Despite these setbacks, Neumann’s salesmanship and desire for control is as strong as ever. In an interview with Financial Times reporter Andrew Edgecliffe-Johnson, Neumann’s publicist initially suggested that any quotes used must be approved beforehand, but backed down after the newspaper rejected this idea.
Neumann has a presentation that shows that, although much has changed in his universe, his core charm remains the same.
“To be an entrepreneur, you have to regularly make decisions on the spot. And to be successful, you have to, over time, make more right decisions than you did wrong — actually, a lot more right. And the higher the growth of the business, the faster you move, the tougher that it is to do,” said Neumann. “But the longer you practice, just like surfing over time, the better you get at it. So you fall in surfing, and then you get up and do it again. And you do it just a little bit better.”
All of this is to say, Neumann aspires for a future bigger than ever before. He also can’t help but throw in a surfing analogy.
Now, the former coworking guru is setting his sights on the residential sector, which has been particularly hard on younger professionals throughout the last few years. In fact, the median age of a homebuyer in the US has grown from 31 in 1981 to 45.
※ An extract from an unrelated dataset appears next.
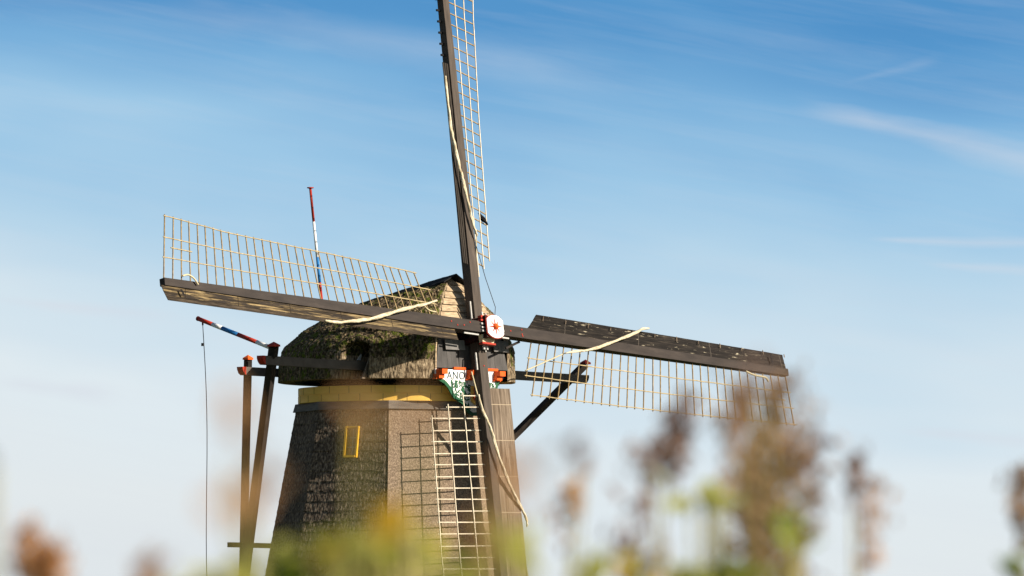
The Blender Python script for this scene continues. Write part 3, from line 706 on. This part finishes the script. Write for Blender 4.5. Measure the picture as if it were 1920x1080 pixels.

In recent months, Neumann has been purchasing affordable rental apartments across the southern US, including cities like Atlanta, Austin, Miami, and Nashville.
“We started by buying this real estate, but then I started walking the buildings, just feeling, and it felt like there’s so much more that could be done to make these tenants’ lives better,” said Neumann.
With a clear desire for creating community, it is still unclear what this endeavor will look like in the future and if it will replicate the side coliving business he once started called WeLive.
“I think what’s beautiful about the new story is that it is a progression and a consequence of the old story,” said Neumann “I don’t know if it’s a model, but a thought that guided me is that if we take everything that happened as a lesson, and we celebrate the great, we learn from whatever it is we can learn from, and then apply it as we move forward into the future, then it . . . it’s extremely beneficial.”